_What to produce_
The listing below is to be output in its exact form.

_Provided data_

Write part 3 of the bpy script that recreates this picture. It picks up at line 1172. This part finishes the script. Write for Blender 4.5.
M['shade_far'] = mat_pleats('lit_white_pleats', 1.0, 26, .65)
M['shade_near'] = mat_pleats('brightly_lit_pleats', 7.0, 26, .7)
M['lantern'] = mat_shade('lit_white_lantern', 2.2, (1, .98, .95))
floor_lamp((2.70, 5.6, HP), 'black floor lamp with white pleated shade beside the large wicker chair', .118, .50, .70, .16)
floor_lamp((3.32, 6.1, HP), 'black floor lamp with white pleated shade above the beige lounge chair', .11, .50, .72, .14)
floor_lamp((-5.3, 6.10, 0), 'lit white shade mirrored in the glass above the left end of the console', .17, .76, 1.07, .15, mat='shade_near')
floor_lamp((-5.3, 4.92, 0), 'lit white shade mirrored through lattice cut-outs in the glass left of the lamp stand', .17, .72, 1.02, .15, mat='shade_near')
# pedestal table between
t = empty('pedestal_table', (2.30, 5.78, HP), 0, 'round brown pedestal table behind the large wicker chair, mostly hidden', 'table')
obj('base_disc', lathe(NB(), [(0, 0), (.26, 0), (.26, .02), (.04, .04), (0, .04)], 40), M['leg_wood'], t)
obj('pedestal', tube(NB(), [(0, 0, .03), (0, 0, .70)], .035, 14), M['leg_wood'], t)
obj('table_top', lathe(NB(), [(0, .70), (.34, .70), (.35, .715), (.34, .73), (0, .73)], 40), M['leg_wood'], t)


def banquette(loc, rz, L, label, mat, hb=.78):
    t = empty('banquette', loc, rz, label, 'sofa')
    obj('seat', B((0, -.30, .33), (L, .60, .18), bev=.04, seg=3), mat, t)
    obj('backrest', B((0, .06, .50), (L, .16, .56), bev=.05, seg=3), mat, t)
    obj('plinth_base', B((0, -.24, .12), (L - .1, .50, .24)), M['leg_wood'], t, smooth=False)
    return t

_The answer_
Write part 3 of the bpy script that recreates this picture. It picks up at line 1172. This part finishes the script. Write for Blender 4.5.
M['shade_far'] = mat_pleats('lit_white_pleats', 1.0, 26, .65)
M['shade_near'] = mat_pleats('brightly_lit_pleats', 7.0, 26, .7)
M['lantern'] = mat_shade('lit_white_lantern', 2.2, (1, .98, .95))
floor_lamp((2.70, 5.6, HP), 'black floor lamp with white pleated shade beside the large wicker chair', .118, .50, .70, .16)
floor_lamp((3.32, 6.1, HP), 'black floor lamp with white pleated shade above the beige lounge chair', .11, .50, .72, .14)
floor_lamp((-5.3, 6.10, 0), 'lit white shade mirrored in the glass above the left end of the console', .17, .76, 1.07, .15, mat='shade_near')
floor_lamp((-5.3, 4.92, 0), 'lit white shade mirrored through lattice cut-outs in the glass left of the lamp stand', .17, .72, 1.02, .15, mat='shade_near')
# pedestal table between
t = empty('pedestal_table', (2.30, 5.78, HP), 0, 'round brown pedestal table behind the large wicker chair, mostly hidden', 'table')
obj('base_disc', lathe(NB(), [(0, 0), (.26, 0), (.26, .02), (.04, .04), (0, .04)], 40), M['leg_wood'], t)
obj('pedestal', tube(NB(), [(0, 0, .03), (0, 0, .70)], .035, 14), M['leg_wood'], t)
obj('table_top', lathe(NB(), [(0, .70), (.34, .70), (.35, .715), (.34, .73), (0, .73)], 40), M['leg_wood'], t)


def banquette(loc, rz, L, label, mat, hb=.78):
    t = empty('banquette', loc, rz, label, 'sofa')
    obj('seat', B((0, -.30, .33), (L, .60, .18), bev=.04, seg=3), mat, t)
    obj('backrest', B((0, .06, .50), (L, .16, .56), bev=.05, seg=3), mat, t)
    obj('plinth_base', B((0, -.24, .12), (L - .1, .50, .24)), M['leg_wood'], t, smooth=False)
    return t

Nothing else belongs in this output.